## RECORDED DATA

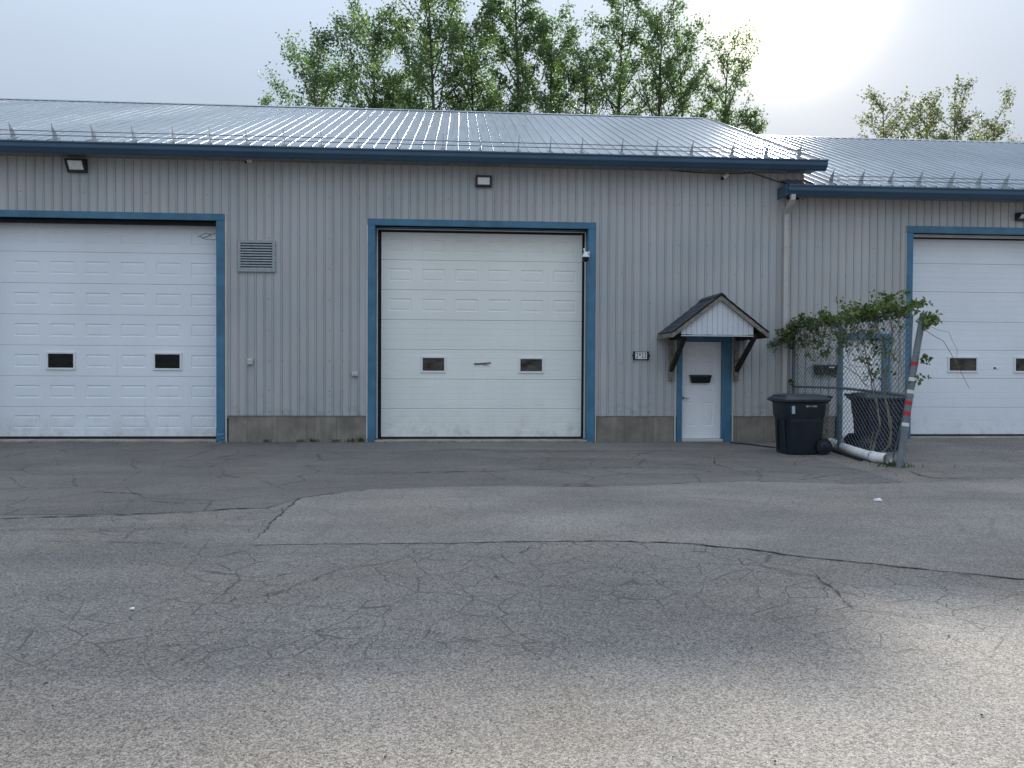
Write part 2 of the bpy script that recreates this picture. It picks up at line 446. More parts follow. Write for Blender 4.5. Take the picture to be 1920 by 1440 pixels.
class MB:
    def __init__(s):
        s.v = []; s.f = []; s.mi = []; s.cur = 0

    def add(s, vs, fs):
        n = len(s.v)
        s.v.extend([tuple(x) for x in vs])
        for f in fs:
            s.f.append(tuple(i + n for i in f)); s.mi.append(s.cur)
        return s

    def box(s, x0, x1, y0, y1, z0, z1):
        return s.add([(x0, y0, z0), (x1, y0, z0), (x1, y1, z0), (x0, y1, z0), (x0, y0, z1), (x1, y0, z1), (x1, y1, z1), (x0, y1, z1)],
                     [(3, 2, 1, 0), (4, 5, 6, 7), (0, 1, 5, 4), (1, 2, 6, 5), (2, 3, 7, 6), (3, 0, 4, 7)])

    def cbox(s, x0, x1, y0, y1, z0, z1, b=0.006):
        """box with chamfered front (low y) edges"""
        b = min(b, (x1 - x0) * 0.4, (z1 - z0) * 0.4, (y1 - y0) * 0.9)
        o = [(x0, z0), (x1, z0), (x1, z1), (x0, z1)]
        i = [(x0 + b, z0 + b), (x1 - b, z0 + b), (x1 - b, z1 - b), (x0 + b, z1 - b)]
        vs = [(x, y1, z) for x, z in o] + [(x, y0 + b, z) for x, z in o] + [(x, y0, z) for x, z in i]
        fs = [(8, 9, 10, 11), (3, 2, 1, 0)]
        for k in range(4):
            m = (k + 1) % 4
            fs.append((k, m, 4 + m, 4 + k)); fs.append((4 + k, 4 + m, 8 + m, 8 + k))
        return s.add(vs, fs)

    def extr(s, poly, a0, a1, axis='x', caps=True):
        """extrude a 2-d polygon: axis x: (y,z), axis y: (x,z), axis z: (x,y)"""
        put = {'x': lambda a, p: (a, p[0], p[1]), 'y': lambda a, p: (p[0], a, p[1]), 'z': lambda a, p: (p[0], p[1], a)}[axis]
        n = len(poly)
        vs = [put(a0, p) for p in poly] + [put(a1, p) for p in poly]
        fs = [(i, (i + 1) % n, n + (i + 1) % n, n + i) for i in range(n)]
        if caps:
            tris = tessellate_polygon([[Vector((p[0], p[1], 0)) for p in poly]])
            fs += [tuple(t) for t in tris] + [tuple(n + i for i in reversed(t)) for t in tris]
        return s.add(vs, fs)

    def sheet(s, prof, a0, a1, axis='x'):
        put = {'x': lambda a, p: (a, p[0], p[1]), 'y': lambda a, p: (p[0], a, p[1]), 'z': lambda a, p: (p[0], p[1], a)}[axis]
        n = len(prof)
        return s.add([put(a0, p) for p in prof] + [put(a1, p) for p in prof], [(i, i + 1, n + i + 1, n + i) for i in range(n - 1)])

    def tube(s, pts, r, n=8, caps=True, squash=None):
        pts = [Vector(p) for p in pts]
        rs = r if isinstance(r, (list, tuple)) else [r] * len(pts)
        rings = []
        up = None
        for i, p in enumerate(pts):
            t = (pts[min(i + 1, len(pts) - 1)] - pts[max(i - 1, 0)])
            if t.length < 1e-9:
                t = Vector((0, 0, 1))
            t.normalize()
            if up is None:
                a = Vector((0, 0, 1)) if abs(t.z) < 0.9 else Vector((1, 0, 0))
                up = (a - t * a.dot(t)).normalized()
            else:
                up = (up - t * up.dot(t))
                up = up.normalized() if up.length > 1e-6 else t.orthogonal().normalized()
            w = t.cross(up)
            ring = []
            for k in range(n):
                ang = 2 * math.pi * (k + 0.5) / n
                ring.append(p + (math.cos(ang) * up * (squash[0] if squash else 1) + math.sin(ang) * w * (squash[1] if squash else 1)) * rs[i])
            rings.append(ring)
        vs = [v for ring in rings for v in ring]
        fs = []
        for i in range(len(pts) - 1):
            for k in range(n):
                m = (k + 1) % n
                fs.append((i * n + k, (i + 1) * n + k, (i + 1) * n + m, i * n + m))
        if caps:
            fs.append(tuple(range(n)))
            fs.append(tuple(reversed(range((len(pts) - 1) * n, len(pts) * n))))
        return s.add(vs, fs)

    def loft(s, rings, caps=True):
        n = len(rings[0])
        vs = [v for r in rings for v in r]
        fs = []
        for i in range(len(rings) - 1):
            for k in range(n):
                m = (k + 1) % n
                fs.append((i * n + k, i * n + m, (i + 1) * n + m, (i + 1) * n + k))
        if caps:
            fs.append(tuple(reversed(range(n)))); fs.append(tuple(range((len(rings) - 1) * n, len(rings) * n)))
        return s.add(vs, fs)

    def poly(s, pts):
        tris = tessellate_polygon([[Vector(p) for p in pts]])
        out = []
        for t in tris:
            a, b, c = (Vector(pts[i]) for i in t)
            out.append(tuple(t) if (b - a).cross(c - a).z >= 0 else tuple(reversed(t)))
        return s.add(pts, out)

    def mesh(s, name, mats, off=Vector((0, 0, 0)), smooth=False, weld=True, fix=True):
        mats = mats if isinstance(mats, (list, tuple)) else [mats]
        if weld:
            idx = {}; nv = []; mp = []
            for p in s.v:
                k = (round(p[0], 5), round(p[1], 5), round(p[2], 5))
                if k not in idx:
                    idx[k] = len(nv); nv.append((p[0] - off.x, p[1] - off.y, p[2] - off.z))
                mp.append(idx[k])
            nf, nm = [], []
            for f, mi in zip(s.f, s.mi):
                g = []
                for i in f:
                    j = mp[i]
                    if not g or g[-1] != j:
                        g.append(j)
                if len(g) > 1 and g[0] == g[-1]:
                    g.pop()
                if len(set(g)) == len(g) and len(g) >= 3:
                    nf.append(g); nm.append(mi)
        else:
            nv = [(p[0] - off.x, p[1] - off.y, p[2] - off.z) for p in s.v]; nf = s.f; nm = s.mi
        me = bpy.data.meshes.new(name)
        me.from_pydata(nv, [], nf)
        for m in mats:
            me.materials.append(m)
        if len(mats) > 1:
            me.polygons.foreach_set('material_index', nm)
        if fix:
            bm = bmesh.new(); bm.from_mesh(me)
            bmesh.ops.recalc_face_normals(bm, faces=bm.faces)
            bm.to_mesh(me); bm.free()
        if smooth:
            me.polygons.foreach_set('use_smooth', [True] * len(me.polygons))
            try:
                me.set_sharp_from_angle(angle=R(40))
            except Exception:
                pass
        me.update()
        return me

    def build(s, name, mats, parent=None, smooth=False, loc=None, **kw):
        """link as ONE object; coordinates are world coordinates, the origin is the parent's (or loc)"""
        off = origin(parent) if parent else (Vector(loc) if loc else Vector((0, 0, 0)))
        o = bpy.data.objects.new(name, s.mesh(name, mats, off, smooth, **kw))
        C.objects.link(o)
        if parent:
            o.parent = parent
        else:
            o.location = off
        return o


def tag(o, label=None, cat=None, group=None, kind=None):
    for k, v in (('label', label), ('category', cat), ('group', group), ('kind', kind)):
        if v:
            o[k] = v
    return o


def thing(name, loc, label, cat, group=None):
    o = bpy.data.objects.new(name, None)
    o.empty_display_size = 0.2
    C.objects.link(o)
    o.location = loc
    return tag(o, label, cat, group)


def place(src, name, parent, off):
    """another object on the same mesh data, moved by off"""
    o = src.copy(); C.objects.link(o); o.name = name; o.parent = parent
    o.location = Vector(src.location) + Vector(off)
    return o


def rrect(x0, x1, y0, y1, z, r=0.05, k=4):
    out = []
    for cx, cy, a0 in ((x1 - r, y1 - r, 0), (x0 + r, y1 - r, 90), (x0 + r, y0 + r, 180), (x1 - r, y0 + r, 270)):
        for i in range(k + 1):
            a = R(a0 + 90 * i / k)
            out.append((cx + r * math.cos(a), cy + r * math.sin(a), z))
    return out


def smoothstep(v, a, b):
    t = min(1, max(0, (v - a) / (b - a)))
    return t * t * (3 - 2 * t)


def gz(x, y):
    return 0.075 * smoothstep(x, 6.2, 8.2) * smoothstep(y, -2.8, -0.6)


rnd = random.Random(7)

# ------------------------------------------------------------------ ground
xs = [-900, -300, -120, -60, -30, -18] + [-14 + 0.5 * i for i in range(77)] + [30, 60, 120, 300, 900]
ys = [-600, -200, -80, -40, -24] + [-18 + 0.5 * i for i in range(41)] + [5, 15, 30, 60, 120, 300, 900]
g = MB()
g.add([(x, y, gz(x, y) if y < 3 else gz(x, 0)) for y in ys for x in xs],
      [(j * len(xs) + i, j * len(xs) + i + 1, (j + 1) * len(xs) + i + 1, (j + 1) * len(xs) + i) for j in range(len(ys) - 1) for i in range(len(xs) - 1)])
tag(g.build('asphalt_yard', MASPH, fix=False), kind='structure')


def rough_line(pts, step=0.12, amp=0.025, rg=None):
    rg = rg or random.Random(3)
    out = []
    for (x0, y0), (x1, y1) in zip(pts, pts[1:]):
        n = max(1, int(math.hypot(x1 - x0, y1 - y0) / step))
        for i in range(n):
            t = i / n
            a = amp if i else amp * 0.5
            out.append((x0 + (x1 - x0) * t + rg.uniform(-a, a), y0 + (y1 - y0) * t + rg.uniform(-a, a)))
    out.append(pts[-1])
    return out


def ground_patch(name, pts, z, mat, amp=0.02):
    p = rough_line(pts + [pts[0]], 0.15, amp, random.Random(len(pts)))[:-1]
    m = MB(); m.poly([(x, y, z) for x, y in p])
    return tag(m.build(name, mat, fix=False), kind='structure')


upper = [(-1.77, -9.35), (-1.80, -8.77), (-1.84, -7.67), (-1.86, -6.99), (-1.43, -6.58), (-1.08, -6.30), (-0.01, -6.16), (0.68, -6.09),
         (1.35, -6.25), (2.34, -6.14), (3.12, -5.93), (3.89, -5.81), (4.58, -5.93), (5.24, -6.1), (6.05, -5.98), (7.99, -5.62), (16, -5.3)]
lower = [(16, -15.5), (8.0, -12.6), (4.08, -10.72), (3.42, -10.35), (2.75, -9.97), (2.41, -9.7), (1.98, -9.48), (1.35, -9.35), (0.64, -9.34), (-0.1, -9.37), (-1.01, -9.35)]
ground_patch('asphalt_patch', upper + lower, 0.004, MASPP)
apron = [(-1.86, -6.99), (-1.43, -6.58), (-1.08, -6.30), (-0.01, -6.16), (0.68, -6.09), (1.35, -6.25), (2.34, -6.14), (3.12, -5.93), (3.89, -5.81), (4.58, -5.93),
         (5.24, -6.1), (6.05, -5.98), (6.2, -2.95), (6.18, -1.55), (5.41, -1.83), (4.18, -1.81), (2.37, -1.78), (0.96, -1.85), (-0.02, -1.45), (-0.6, -1.91), (-1.56, -1.99), (-3.05, -1.78),
         (-3.13, -1.0), (-3.22, -0.02), (-12, -0.02), (-13, -7.6), (-6.0, -7.9), (-3.29, -7.89), (-2.45, -7.65), (-2.05, -7.6)]
ground_patch('asphalt_apron', apron, 0.003, MASPA, 0.015)
ground_patch('asphalt_strip', [(-3.05, -1.78), (-3.13, -1.0), (-3.22, -0.02), (6.0, -0.02), (6.18, -1.55), (5.41, -1.83), (4.18, -1.81), (2.37, -1.78), (0.96, -1.85), (-0.02, -1.45),
                               (-0.6, -1.91), (-1.56, -1.99)], 0.005, MASPS, 0.015)

cr = MB()


def ribbon(pts, w, seed):
    rg = random.Random(seed)
    p = rough_line(pts, 0.07, 0.022, rg)
    vs = []
    n = len(p)
    for i, (x, y) in enumerate(p):
        a = p[max(0, i - 1)]; b = p[min(n - 1, i + 1)]
        d = Vector((b[0] - a[0], b[1] - a[1])); d = d.normalized() if d.length > 1e-6 else Vector((1, 0))
        e = min(1.0, 4 * i / n + 0.05, 4 * (n - 1 - i) / n + 0.05)
        ww = w * rg.uniform(0.1, 1.0) ** 1.5 * e * 0.38
        z = gz(x, y) + 0.009
        vs += [(x - d.y * ww, y + d.x * ww, z), (x + d.y * ww, y - d.x * ww, z)]
    cr.add(vs, [(2 * i, 2 * i + 1, 2 * i + 3, 2 * i + 2) for i in range(n - 1)])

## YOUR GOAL
Starting with the first line of the data above and ending with the line containing "6), (3, 0, 4, 7)])", please restate every line exactly, leaving images out.

## ANSWER TO THIS PROBLEM
Write part 2 of the bpy script that recreates this picture. It picks up at line 446. More parts follow. Write for Blender 4.5. Take the picture to be 1920 by 1440 pixels.
class MB:
    def __init__(s):
        s.v = []; s.f = []; s.mi = []; s.cur = 0

    def add(s, vs, fs):
        n = len(s.v)
        s.v.extend([tuple(x) for x in vs])
        for f in fs:
            s.f.append(tuple(i + n for i in f)); s.mi.append(s.cur)
        return s

    def box(s, x0, x1, y0, y1, z0, z1):
        return s.add([(x0, y0, z0), (x1, y0, z0), (x1, y1, z0), (x0, y1, z0), (x0, y0, z1), (x1, y0, z1), (x1, y1, z1), (x0, y1, z1)],
                     [(3, 2, 1, 0), (4, 5, 6, 7), (0, 1, 5, 4), (1, 2, 6, 5), (2, 3, 7, 6), (3, 0, 4, 7)])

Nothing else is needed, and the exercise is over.